Despair of refugees in Atma camp







From a distance, the camp at Atma looked beautiful: tents clustered together in a dash of white on a brown hill, green rows of olive trees on either side. Close up, it was pure misery.

It had just rained. Women were scooping up handfuls of earth, making little damns to stop water from running into their tents. People struggled uphill, slipping and sliding in mud mixed with sewage.

"All the world can see what's happening here. Did anyone help?" a woman shouted.

She was angry that more foreign journalists were there, filming. She didn't think it would make any difference.

"We have no toilets, no water, no food," said another woman. "Is our situation acceptable? You have been watching us like this for two years. You Westerners are all supporting Bashar."

Western governments have, in fact, called for President Bashar al-Assad to go. But there has been no "Kosovo moment" - when images of cold and hungry people out in the open set in train a foreign intervention.

The numbers are certainly alarming: 2.5m internally displaced; 400,000 refugees in neighbouring countries; 11,000 crossing the border in a single day. And those figure, from the Red Crescent and the UN, are probably underestimates.

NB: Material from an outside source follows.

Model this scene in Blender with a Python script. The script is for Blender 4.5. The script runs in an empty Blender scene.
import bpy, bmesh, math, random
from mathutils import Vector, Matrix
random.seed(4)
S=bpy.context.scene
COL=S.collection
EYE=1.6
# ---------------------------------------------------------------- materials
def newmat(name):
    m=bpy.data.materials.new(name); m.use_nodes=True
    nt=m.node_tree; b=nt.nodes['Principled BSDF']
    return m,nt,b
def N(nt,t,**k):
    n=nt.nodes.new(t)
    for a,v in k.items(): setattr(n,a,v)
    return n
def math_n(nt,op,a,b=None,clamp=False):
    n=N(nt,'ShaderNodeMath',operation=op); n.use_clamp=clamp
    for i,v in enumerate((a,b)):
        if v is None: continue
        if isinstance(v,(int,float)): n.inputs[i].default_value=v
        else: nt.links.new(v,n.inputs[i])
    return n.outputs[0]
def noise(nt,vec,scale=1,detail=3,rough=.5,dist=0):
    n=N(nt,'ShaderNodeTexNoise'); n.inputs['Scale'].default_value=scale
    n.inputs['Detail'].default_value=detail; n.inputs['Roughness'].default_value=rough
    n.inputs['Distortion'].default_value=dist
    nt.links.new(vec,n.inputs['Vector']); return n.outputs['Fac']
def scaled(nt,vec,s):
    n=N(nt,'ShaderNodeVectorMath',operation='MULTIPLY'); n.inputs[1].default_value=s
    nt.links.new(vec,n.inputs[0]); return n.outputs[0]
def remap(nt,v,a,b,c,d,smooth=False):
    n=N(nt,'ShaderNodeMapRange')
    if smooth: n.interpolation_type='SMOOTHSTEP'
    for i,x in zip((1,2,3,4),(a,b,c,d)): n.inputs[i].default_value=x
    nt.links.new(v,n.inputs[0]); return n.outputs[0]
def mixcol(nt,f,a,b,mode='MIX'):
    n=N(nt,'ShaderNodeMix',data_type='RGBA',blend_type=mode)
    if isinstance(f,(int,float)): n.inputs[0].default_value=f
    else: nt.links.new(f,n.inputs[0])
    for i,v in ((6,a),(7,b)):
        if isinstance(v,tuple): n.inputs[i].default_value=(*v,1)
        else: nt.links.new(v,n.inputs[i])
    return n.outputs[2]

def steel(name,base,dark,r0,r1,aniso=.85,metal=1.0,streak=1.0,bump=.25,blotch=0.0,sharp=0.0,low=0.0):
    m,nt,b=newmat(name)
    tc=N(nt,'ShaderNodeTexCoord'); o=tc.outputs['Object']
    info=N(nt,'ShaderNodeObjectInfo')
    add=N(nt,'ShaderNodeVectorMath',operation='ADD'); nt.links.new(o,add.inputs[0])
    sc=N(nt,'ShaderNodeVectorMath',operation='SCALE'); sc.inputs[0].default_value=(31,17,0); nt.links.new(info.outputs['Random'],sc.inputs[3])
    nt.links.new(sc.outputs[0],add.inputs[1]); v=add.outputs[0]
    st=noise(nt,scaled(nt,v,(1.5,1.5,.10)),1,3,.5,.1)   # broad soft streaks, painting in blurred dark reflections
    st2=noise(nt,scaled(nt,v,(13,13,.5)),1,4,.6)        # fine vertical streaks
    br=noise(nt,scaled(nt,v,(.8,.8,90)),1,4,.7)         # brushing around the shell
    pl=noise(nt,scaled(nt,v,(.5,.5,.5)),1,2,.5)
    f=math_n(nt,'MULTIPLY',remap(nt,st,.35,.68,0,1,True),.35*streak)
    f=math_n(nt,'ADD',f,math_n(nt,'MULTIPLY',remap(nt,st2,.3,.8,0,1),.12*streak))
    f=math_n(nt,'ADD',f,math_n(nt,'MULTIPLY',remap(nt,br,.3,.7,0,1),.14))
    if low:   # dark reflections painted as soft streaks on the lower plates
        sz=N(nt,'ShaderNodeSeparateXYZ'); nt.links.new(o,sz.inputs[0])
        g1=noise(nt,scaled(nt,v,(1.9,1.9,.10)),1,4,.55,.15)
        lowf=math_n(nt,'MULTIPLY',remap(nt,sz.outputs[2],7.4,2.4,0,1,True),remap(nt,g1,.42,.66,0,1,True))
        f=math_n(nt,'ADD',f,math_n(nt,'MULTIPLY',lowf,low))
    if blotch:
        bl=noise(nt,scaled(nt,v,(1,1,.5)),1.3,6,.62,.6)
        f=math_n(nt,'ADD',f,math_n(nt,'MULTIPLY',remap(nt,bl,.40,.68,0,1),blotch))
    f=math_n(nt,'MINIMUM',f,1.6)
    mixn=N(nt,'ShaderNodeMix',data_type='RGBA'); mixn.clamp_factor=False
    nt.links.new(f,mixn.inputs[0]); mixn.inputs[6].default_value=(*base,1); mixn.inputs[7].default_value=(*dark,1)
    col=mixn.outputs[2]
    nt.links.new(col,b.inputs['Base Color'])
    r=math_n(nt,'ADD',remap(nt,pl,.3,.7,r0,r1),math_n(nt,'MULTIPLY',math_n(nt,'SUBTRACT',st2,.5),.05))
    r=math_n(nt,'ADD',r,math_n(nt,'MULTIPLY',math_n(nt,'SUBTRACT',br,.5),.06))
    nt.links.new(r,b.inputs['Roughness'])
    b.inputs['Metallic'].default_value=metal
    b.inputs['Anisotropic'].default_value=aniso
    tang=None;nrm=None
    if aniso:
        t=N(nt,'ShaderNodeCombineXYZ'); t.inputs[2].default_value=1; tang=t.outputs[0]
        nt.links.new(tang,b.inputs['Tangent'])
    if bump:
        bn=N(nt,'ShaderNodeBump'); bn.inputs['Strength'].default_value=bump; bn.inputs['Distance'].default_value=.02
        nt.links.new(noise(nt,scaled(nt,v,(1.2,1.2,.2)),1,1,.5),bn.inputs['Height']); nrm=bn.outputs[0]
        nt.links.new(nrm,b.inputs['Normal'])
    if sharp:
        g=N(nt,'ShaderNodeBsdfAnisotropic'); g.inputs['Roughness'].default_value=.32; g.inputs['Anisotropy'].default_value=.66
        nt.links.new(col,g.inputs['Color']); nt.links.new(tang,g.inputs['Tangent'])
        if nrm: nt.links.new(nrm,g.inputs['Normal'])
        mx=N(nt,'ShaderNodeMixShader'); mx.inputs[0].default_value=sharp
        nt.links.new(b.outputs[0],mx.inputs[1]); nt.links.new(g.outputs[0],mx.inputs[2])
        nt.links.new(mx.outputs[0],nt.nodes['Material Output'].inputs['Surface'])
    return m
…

Atma is the last stop before the Turkish border for those fleeing the violence

So far, though, many of those fleeing the civil war have been invisibly absorbed into friends' and relatives' homes elsewhere in Syria or across the border.
Atma, while distressing enough to witness, is relatively small. But it - or places like it - will probably grow.
That is important for what happens next in Syria. As one senior British official put it to me: "Rolling news coverage of refugees looking wretched could drive policy."
The UN expects the number of registered refugees outside Syria to grow to 700,000 by the end of the year.
Neighbouring Turkey - while generously supporting many refugees - is trying to reduce the flow and so is turning people back.